Karls Verhalten ist selbstzerstörerisch – in der zwischenmenschlichen Beziehung, aber auch tatsächlich, wie bei einem bösen Fahrradunfall, dessen Ausgang er durch eine halsbrecherische Fahrt herausfordert. Und nicht nur zerstörerisch, sondern auch selbstsüchtig, unüberlegt und dumm ist seine nächtliche Tat, die… aber das würde wirklich zu viel spoilern.

Und nicht zuletzt Karls Verhalten Karoline gegenüber. Er erzählt ihr nie auch nur ein Wort von seiner Familie, lässt sie immer im Glauben, er sei ungebunden. Und am Ende, als sie sich treffen wollen und ein durch ihn verschuldeter Unfall geschehen ist, lässt er sie warten und warten, schreibt keine Zeile, dass er nicht kommen wird, etwas Unvorhergesehenes geschehen ist. Er liest ihre Nachricht, in der sie schreibt, wie sie gewartet hat. Aber er ignoriert dies, suhlt sich in seiner Schuld, seinem Selbstmitleid und denkt dabei offenbar kein Stück an Karoline und ihre Gefühle – und wenn, dann nur, um sich selbst noch schlechter zu fühlen.

Stilfragen und Gedankenfinessen

Kai Weyand liest seinen Roman selbst vor. Dabei lauschen ZuhörerInnen offensichtlich keinem professionellen Sprecher, die Stimme ist zu monoton, zu wenig pointiert. Doch darüber kann man gut hinweghören und man gewöhnt sich daran. Irgendwann fand ich es sogar passend, wie Weyand gemächlich seine ruhige Geschichte vorlas.

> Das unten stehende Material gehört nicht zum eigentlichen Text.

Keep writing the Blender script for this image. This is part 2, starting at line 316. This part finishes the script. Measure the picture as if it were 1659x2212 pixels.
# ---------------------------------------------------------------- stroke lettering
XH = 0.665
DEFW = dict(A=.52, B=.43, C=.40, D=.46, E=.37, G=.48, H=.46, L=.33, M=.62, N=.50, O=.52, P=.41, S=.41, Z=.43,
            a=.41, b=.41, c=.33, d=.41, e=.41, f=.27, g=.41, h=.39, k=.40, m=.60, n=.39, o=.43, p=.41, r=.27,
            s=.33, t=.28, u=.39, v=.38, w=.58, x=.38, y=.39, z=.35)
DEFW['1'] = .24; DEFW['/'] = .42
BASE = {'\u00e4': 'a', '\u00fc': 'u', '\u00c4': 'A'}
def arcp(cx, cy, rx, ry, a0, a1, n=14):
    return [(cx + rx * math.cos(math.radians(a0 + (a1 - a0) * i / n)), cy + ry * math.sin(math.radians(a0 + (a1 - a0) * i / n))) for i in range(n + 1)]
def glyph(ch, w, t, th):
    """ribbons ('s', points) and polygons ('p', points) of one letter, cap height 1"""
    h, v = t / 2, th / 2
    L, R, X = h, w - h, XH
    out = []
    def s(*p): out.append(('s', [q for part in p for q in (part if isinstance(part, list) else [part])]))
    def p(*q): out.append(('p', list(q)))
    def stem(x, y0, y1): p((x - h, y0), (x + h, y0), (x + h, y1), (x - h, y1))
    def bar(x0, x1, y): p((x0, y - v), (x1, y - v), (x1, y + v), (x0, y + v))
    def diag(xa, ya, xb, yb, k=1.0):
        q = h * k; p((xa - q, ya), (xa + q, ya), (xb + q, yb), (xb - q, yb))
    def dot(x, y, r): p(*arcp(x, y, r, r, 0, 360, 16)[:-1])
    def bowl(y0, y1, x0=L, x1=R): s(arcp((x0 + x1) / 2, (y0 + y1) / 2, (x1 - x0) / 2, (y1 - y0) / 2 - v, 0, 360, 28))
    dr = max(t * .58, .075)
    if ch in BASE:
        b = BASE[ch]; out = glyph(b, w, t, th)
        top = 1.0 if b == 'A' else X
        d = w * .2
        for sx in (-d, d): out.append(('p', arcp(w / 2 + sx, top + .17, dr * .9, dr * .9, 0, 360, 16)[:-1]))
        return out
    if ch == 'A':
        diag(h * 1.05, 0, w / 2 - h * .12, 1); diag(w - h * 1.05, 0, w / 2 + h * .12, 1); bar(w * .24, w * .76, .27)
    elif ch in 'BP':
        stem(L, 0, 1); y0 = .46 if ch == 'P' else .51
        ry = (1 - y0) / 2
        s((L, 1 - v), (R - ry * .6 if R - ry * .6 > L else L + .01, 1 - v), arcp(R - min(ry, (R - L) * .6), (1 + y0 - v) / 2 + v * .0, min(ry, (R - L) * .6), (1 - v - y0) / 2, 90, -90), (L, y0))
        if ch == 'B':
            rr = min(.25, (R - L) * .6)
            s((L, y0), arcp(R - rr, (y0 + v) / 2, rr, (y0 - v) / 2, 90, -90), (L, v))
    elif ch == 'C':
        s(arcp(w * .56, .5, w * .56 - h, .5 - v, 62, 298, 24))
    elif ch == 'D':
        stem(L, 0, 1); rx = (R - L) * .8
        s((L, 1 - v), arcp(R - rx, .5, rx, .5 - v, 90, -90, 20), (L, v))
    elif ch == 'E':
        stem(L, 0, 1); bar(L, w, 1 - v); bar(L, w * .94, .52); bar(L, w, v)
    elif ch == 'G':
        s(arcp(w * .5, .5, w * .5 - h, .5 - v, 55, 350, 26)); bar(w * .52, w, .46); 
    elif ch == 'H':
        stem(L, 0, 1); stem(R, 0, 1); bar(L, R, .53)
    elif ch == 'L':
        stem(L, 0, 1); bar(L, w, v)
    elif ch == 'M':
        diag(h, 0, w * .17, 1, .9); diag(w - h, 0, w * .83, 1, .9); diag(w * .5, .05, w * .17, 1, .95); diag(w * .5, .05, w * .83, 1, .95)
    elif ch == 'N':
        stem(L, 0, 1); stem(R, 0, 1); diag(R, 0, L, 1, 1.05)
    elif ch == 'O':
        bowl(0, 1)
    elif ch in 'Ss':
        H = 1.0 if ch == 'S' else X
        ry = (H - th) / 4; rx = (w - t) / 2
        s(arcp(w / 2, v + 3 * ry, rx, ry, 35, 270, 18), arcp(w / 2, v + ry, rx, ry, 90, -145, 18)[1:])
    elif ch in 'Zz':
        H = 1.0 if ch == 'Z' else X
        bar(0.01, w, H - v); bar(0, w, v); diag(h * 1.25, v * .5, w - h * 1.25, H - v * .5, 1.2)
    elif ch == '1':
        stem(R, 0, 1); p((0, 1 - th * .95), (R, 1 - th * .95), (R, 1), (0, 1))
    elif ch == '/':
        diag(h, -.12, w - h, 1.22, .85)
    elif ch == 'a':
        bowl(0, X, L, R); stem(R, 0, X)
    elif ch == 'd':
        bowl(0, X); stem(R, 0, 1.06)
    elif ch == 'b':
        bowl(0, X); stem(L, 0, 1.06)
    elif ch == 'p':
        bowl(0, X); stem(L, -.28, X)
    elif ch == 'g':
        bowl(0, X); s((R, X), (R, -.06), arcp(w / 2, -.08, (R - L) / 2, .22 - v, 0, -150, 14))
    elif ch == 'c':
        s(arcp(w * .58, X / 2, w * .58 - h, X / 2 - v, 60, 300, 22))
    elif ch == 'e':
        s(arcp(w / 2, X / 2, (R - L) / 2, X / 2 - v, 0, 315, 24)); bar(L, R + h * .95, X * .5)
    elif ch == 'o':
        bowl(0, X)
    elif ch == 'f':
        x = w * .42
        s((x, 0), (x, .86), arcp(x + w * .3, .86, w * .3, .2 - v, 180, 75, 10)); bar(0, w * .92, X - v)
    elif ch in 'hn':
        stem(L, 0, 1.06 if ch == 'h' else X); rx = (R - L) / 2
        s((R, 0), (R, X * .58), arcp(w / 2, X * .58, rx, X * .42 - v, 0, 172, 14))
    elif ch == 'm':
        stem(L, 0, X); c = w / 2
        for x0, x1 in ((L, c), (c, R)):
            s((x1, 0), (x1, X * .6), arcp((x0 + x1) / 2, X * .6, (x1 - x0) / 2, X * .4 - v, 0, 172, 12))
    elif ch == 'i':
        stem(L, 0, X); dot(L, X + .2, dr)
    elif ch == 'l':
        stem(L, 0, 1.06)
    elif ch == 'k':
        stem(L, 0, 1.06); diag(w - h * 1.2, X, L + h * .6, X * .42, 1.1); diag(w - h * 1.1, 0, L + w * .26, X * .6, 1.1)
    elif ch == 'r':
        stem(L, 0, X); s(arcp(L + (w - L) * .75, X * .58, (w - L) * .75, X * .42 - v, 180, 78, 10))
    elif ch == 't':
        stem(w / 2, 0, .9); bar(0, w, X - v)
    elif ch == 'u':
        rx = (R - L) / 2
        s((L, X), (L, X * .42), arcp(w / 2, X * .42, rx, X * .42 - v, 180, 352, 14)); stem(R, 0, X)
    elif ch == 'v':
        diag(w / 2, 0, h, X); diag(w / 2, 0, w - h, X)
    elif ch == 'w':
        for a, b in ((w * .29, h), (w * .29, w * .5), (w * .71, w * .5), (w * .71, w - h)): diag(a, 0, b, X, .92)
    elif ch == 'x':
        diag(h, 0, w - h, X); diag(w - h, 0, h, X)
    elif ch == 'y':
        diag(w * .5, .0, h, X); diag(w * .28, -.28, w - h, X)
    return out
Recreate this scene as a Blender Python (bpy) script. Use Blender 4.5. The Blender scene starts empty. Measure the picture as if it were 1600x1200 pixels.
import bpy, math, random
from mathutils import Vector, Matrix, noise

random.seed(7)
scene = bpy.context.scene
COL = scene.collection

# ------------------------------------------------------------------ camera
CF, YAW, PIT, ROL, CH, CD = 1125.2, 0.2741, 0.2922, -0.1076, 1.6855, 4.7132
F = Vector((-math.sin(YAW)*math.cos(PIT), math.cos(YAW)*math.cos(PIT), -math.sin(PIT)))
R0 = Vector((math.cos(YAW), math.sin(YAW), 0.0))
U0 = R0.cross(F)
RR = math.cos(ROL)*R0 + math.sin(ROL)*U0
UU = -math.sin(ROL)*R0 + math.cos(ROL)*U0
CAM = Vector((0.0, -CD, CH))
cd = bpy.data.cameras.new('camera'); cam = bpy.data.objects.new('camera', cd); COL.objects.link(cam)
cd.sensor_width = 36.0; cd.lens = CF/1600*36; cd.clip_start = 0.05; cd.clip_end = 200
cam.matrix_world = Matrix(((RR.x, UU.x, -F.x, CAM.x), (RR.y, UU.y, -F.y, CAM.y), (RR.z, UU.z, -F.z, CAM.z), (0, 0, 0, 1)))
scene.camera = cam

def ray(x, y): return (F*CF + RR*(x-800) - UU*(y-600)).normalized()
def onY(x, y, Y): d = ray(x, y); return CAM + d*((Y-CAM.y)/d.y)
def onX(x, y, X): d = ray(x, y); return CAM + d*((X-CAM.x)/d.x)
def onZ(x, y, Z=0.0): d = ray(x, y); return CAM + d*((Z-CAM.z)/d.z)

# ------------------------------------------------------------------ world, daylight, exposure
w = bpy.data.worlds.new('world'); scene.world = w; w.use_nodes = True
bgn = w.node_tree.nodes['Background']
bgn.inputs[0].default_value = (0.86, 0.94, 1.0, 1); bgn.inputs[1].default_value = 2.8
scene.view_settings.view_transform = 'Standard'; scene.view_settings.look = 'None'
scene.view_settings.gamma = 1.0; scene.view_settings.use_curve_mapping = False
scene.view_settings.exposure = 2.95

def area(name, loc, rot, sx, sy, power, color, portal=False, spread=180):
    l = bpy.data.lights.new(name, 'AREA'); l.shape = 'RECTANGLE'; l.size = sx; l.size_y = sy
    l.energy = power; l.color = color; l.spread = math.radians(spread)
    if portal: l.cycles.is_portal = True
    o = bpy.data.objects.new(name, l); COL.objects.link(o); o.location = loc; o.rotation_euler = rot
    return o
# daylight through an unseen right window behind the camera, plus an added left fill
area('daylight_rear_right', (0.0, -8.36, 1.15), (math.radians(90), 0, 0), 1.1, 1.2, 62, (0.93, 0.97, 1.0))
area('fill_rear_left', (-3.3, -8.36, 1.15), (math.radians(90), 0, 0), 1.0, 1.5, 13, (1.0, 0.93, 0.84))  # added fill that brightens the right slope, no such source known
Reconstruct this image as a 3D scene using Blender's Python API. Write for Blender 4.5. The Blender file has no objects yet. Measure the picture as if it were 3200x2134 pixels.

„Es war nicht so, dass […]“-Formulierungen durchziehen den Text, ein Stil, mit dem ich mich nicht anfreunden konnte, der mich bei der dritten Wiederholung in einem Absatz eher genervt hat, als dass ich es als stilistisch gelungen ansehen konnte.

Dafür hat der Text auch viele Stärken. Gedankengänge, die begeistern, Überlegungen, die faszinieren, philosophische Raffinessen und grammatikalische Künste. Ein Beispiel:

„Wenn man verliebt ist, startet man zusammen in den Tag. Und wenn man liebt, bemüht man sich, den Tag wenigstens zusammen zu beenden. Jedenfalls ist es doch so, dass eine Silbe verloren geht, wenn das Verliebtsein geht und die Liebe kommt. Und die Wahrheit lautet: Einsam wird nur, wem etwas verloren gegangen ist.“

Und so lässt mich „Die Entdeckung der Fliehkraft“ mit durchmischten Gefühlen zurück. Eine ruhige Geschichte mit sehr viel Tiefgang, sehr viel anstrengendem Protagonisten, liebevollen und starken Figuren am Rand und großartigen Gedankengängen. Vieles davon hat den Roman getragen – der anstrengende Protagonist Karl Löffelhans hat sich aber redlich Mühe gegeben, so dass ich das Hörbuch ein paar Mal fast nicht mehr beenden wollte…

Die Entdeckung der Fliehkraft. Autor und Sprecher: Kai Weyand. Griot Hörbuch Verlag. 2019.